Site Analysis

Understanding all the features of a site, using and protecting the best, and minimising the impact of the worst.

New Zealand climate and environmental zones

Climate should influence building form and location on site, material choices, window/door size and placement, and loading and bracing requirements.

On this page:

  • climate zones for energy efficiency
  • wind, earthquake, snow and exposure zones
  • specific design standards.

Climate zones for energy efficiency

New Zealand is divided into three zones, based on average temperature data, for NZ Building Code Acceptable Solution H1/AS1 Energy efficiency.

Zone boundaries are aligned with those of territorial authorities.

  • Zone 1: Northland, Auckland, Franklin District and the Coromandel Peninsula
  • Zone 2: The rest of the North Island except the Central Plateau
  • Zone 3: The Central Plateau of the North Island and all of the South Island

Climate zones are used to determine the required thermal performance (if using specific design) or minimum R-value requirements (if using the schedule or calculation method of NZS 4218:2009 Thermal insulation – Housing and small buildings) for construction work.

The online tool BRANZ Maps identifies a range of features for a specific location, including climate zone, exposure zone and earthquake zone.

The three existing climate zones will be replaced with six climate zones on 3 November 2022 when H1/AS1 and H1/VM1 5th edition, amendment 1, replace the 4th edition. You can find maps showing the six new climate zones in Appendix C of the 5th edition documents.

Wind, earthquake, snow and exposure zones

Under NZS 3604:2011 Timber framed buildings, New Zealand is also divided into zones based on other environmental features including wind, earthquake, snow load and exposure.

Design standards

Design factor Map NZ standard Design for…
Bracing Wind zone NZS 3604:
Section 5
Bracing requirements
  Earthquake zone NZS 3604:
Section 5
Bracing requirements
Durability Exposure zone NZS 3604:
Table 4.1
Timber treatment levels
Claddings selection
Fastenings selection
Flashings selection

The zones given in NZS 3604 are general classifications only. Specific design can result in more economically designed structures.

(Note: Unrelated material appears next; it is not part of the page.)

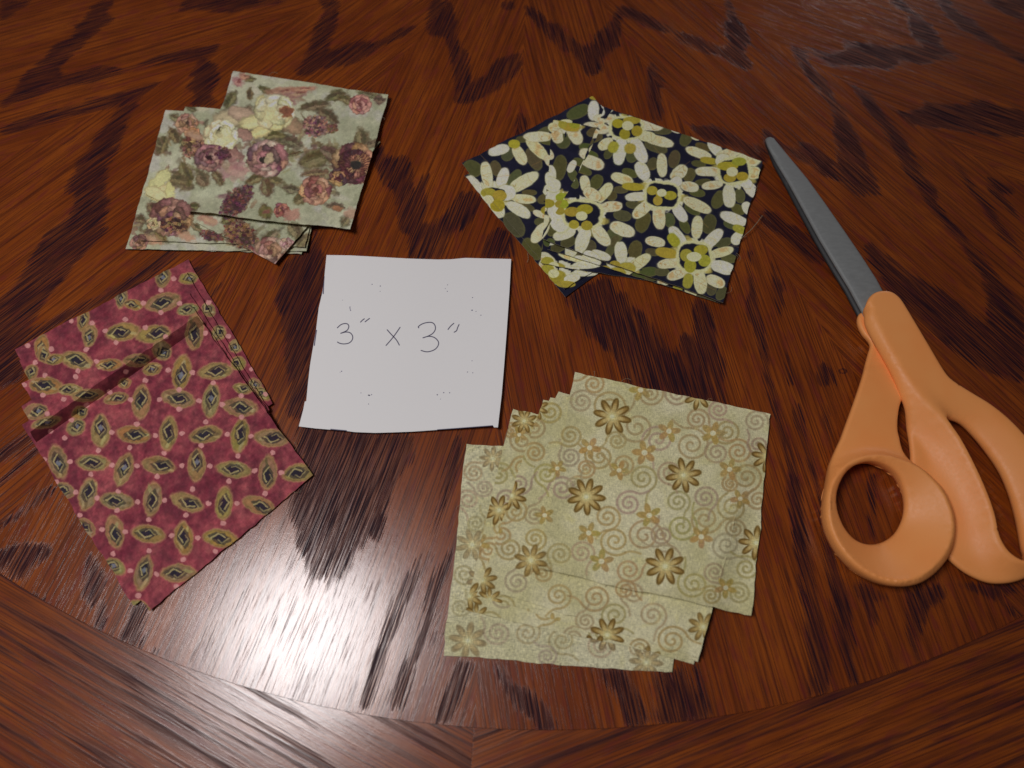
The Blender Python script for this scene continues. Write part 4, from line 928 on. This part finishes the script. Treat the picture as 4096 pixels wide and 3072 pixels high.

  • AS/NZS 1170 Structural designs includes methods to determine wind, earthquake and snow effects for specific building sites using engineering first principles. A registered engineer is required to undertake design according to this standard.
  • NZS 3101 Concrete structures includes exposure classification maps to determine the steel reinforcing requirements of concrete construction. This standard identifies corrosion zones and also gives typical wind speeds and directions for New Zealand’s major cities. This standard is in the process of being amended.